Depuis l’invention de la poudre en Chine au IXe siècle et celle de l’arquebuse dans la foulée, fusil et cartouchières croisées sur un torse bombé sont en effet les symboles de la superbe masculine seule habilitée à les arborer.
La dimension phallique de l’escopette ou de l’Avtomat Kalachnikova modèle 1947 (dit plus prosaïquement Kalachnikov, du nom de son créateur) n’étant plus à démontrer tant les études sur la chose sont nombreuses, il est simplement à noter combien elle bénéficiera à la ceinture à compartiments pour développer son acception de contenant primal.
La dialectique du maître et de l’esclave
Car sans fusil à proximité les cartouchières ne sont d’aucune utilité, pas même décorative. Pour autant l’arme à feu leur doit tout, sa portée n’étant que symbolique si elle ne peut décharger leur contenu pour faire montre de sa puissance. Cette dialectique que Hegel avait initialement prévue d’exposer dans La Phénoménologie de l’Esprit (qui deviendra celle du maître et de l’esclave pour d’évidentes raisons de bienséance, mais ceci est une autre histoire) est la clef de l’expression avoir les cartouchières plus longues que le fusil et de sa portée philosophique.

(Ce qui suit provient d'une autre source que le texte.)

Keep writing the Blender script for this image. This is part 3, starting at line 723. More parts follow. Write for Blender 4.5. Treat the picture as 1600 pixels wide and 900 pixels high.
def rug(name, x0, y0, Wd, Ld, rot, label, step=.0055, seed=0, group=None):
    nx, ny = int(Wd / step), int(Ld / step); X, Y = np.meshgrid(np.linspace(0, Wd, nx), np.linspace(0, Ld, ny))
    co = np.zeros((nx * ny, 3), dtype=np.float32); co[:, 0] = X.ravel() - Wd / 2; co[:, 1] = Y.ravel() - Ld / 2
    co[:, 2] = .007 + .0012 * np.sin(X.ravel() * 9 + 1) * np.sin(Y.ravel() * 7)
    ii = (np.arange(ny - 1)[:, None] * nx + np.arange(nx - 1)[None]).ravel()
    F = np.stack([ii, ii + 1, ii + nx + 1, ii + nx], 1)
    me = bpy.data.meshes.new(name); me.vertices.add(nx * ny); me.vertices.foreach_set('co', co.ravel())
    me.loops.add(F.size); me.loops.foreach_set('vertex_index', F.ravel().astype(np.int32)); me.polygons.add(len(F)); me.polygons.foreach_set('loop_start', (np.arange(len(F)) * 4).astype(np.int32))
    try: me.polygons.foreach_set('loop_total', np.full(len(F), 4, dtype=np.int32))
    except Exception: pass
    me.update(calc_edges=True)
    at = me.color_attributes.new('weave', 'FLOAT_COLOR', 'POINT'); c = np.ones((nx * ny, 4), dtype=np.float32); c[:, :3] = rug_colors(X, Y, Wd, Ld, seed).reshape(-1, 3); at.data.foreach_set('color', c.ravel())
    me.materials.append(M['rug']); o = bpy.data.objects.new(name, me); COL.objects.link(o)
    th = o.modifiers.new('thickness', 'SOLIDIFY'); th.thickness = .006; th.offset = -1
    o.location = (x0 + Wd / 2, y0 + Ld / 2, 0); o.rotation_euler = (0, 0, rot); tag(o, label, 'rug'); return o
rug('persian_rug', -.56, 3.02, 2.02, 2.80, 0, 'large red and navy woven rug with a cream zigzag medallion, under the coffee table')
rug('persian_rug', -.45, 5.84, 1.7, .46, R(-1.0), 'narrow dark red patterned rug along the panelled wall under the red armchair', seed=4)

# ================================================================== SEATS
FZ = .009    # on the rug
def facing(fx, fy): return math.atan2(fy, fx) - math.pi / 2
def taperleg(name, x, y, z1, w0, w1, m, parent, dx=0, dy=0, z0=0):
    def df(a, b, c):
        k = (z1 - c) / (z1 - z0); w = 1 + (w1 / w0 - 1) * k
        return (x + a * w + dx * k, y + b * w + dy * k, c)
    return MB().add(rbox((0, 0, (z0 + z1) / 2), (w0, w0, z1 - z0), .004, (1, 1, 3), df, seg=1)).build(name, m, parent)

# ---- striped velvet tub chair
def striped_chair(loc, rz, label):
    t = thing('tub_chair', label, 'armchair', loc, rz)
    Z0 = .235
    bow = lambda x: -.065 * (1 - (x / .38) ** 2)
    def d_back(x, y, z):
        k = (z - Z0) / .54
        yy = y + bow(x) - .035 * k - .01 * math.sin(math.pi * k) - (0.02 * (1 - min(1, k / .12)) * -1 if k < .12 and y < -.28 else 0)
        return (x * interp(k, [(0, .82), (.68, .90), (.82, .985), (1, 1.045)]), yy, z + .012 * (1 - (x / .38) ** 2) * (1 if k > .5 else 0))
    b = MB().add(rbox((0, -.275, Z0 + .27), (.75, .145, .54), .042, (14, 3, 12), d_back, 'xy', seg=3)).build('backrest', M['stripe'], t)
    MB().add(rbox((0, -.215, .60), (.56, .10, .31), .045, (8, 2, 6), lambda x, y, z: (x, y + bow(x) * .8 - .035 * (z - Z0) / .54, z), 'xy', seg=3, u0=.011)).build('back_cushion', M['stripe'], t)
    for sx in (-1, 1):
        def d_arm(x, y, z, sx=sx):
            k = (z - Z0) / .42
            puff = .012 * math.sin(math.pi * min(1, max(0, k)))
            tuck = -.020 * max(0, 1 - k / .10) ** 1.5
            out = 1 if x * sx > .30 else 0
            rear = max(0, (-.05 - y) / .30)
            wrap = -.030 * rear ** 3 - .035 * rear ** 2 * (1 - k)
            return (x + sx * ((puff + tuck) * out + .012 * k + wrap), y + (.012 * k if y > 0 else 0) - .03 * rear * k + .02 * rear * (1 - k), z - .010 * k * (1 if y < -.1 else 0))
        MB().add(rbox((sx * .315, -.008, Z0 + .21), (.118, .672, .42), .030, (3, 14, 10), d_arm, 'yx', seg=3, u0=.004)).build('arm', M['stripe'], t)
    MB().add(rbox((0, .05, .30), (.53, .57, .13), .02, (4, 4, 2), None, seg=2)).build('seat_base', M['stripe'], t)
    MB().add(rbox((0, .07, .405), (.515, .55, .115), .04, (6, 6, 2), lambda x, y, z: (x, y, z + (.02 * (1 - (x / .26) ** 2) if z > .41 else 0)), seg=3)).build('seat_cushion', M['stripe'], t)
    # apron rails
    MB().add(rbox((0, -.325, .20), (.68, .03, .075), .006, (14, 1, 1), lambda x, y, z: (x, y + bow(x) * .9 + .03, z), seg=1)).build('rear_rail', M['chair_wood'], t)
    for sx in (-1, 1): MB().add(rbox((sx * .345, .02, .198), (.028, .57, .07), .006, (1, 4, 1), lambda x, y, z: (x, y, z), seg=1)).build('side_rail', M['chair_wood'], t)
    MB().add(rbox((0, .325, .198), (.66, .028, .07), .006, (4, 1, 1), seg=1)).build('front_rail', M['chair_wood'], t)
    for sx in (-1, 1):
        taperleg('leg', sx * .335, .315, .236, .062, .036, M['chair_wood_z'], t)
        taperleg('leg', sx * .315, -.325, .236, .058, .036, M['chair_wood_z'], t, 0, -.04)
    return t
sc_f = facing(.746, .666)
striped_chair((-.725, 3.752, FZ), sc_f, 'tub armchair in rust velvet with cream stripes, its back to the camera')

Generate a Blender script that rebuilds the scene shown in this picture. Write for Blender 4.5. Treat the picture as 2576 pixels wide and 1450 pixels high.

L’homme qui a les cartouchières plus longues que le fusil est-il toujours un homme ? Le fusil ainsi soumis est-il encore prêt à faire feu ? Est-on bien, là, à la fraîche, décontracté du gland quand on a les cartouchières plus longues que le fusil ?
Autant d’interrogations ontologiques qui vont faire le succès d’avoir les cartouchières plus longues que le fusil pendant des années où « faire des étincelles avec sa bite »¹ est la norme virile.
La passion pour les grosses voitures aura raison des cartouchières et du fusil.
En permettant l’émergence d’une comparaison dépréciative entre la taille de Popaul et celle du véhicule², le langage moderne rendra avoir les cartouchières plus longues que le fusil totalement incompréhensible et brouillera l’écoute de la jeune génération.
L’expression déposera les armes³ et, bras ballants, s’enfoncera dans le douillet oubli des temps gouailleurs désormais surannés.